You cross the Oued Fes that divides the medina. The easiest orientation point is Place R'cif, a large square on the edge of the old city with its own mosque and rare vehicle access; petit taxis can reach it, and bridges lead from there across the river into the Andalusian lanes. On foot from the Kairaouine side, head east and downhill to the river, then cross and climb. The quarter is steep and maze-like, so allow extra time.
Yes, if you want a calmer, more residential experience of the medina and a couple of genuinely beautiful, uncrowded medersas. It has fewer headline sights than the Kairaouine side, but the Andalusian Mosque's gate and the Sahrij Medersa are highlights, and the quiet, lived-in atmosphere is a welcome contrast to the busy main circuit. The ideal is to do both halves, using the river crossing as the pivot between the monuments and the calm.
Because Fes el-Bali grew from two separate 9th-century settlements facing each other across the river. Refugees from Cordoba and Muslim Spain settled the eastern, Andalusian bank, while families from Kairouan in Tunisia settled the western bank; each built its own great mosque and souks. The two grew into one walled medina but kept distinct identities — the Kairaouine side commercial and scholarly, the Andalusian side more residential — a division still visible today.

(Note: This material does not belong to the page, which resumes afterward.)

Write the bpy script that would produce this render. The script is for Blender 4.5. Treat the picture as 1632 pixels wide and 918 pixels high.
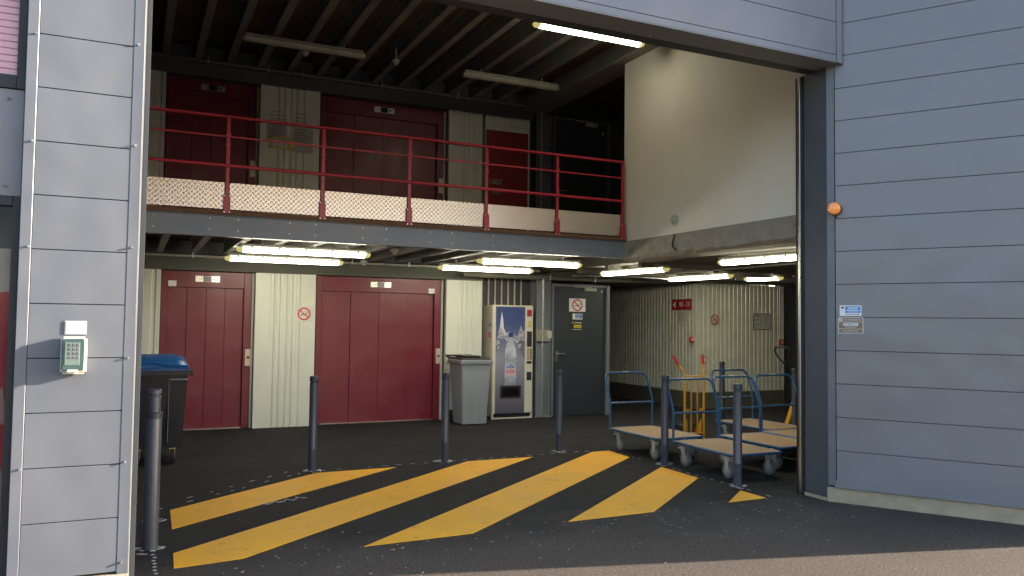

Allow around two to three hours to do it justice, more if you are combining it with the Kairaouine side. The sights themselves are quick — the Andalusian Mosque's gate takes minutes, and the Sahrij and Sbaiyin medersas perhaps twenty to thirty minutes each — but the real value is the unhurried walk through quiet, steep, residential lanes, which is slower going than the distances suggest. Budget extra time for getting lost, since signage is sparse and the quarter is genuinely maze-like, and do not rush: the calm, lived-in atmosphere is the whole point of crossing the river, so leave room simply to wander.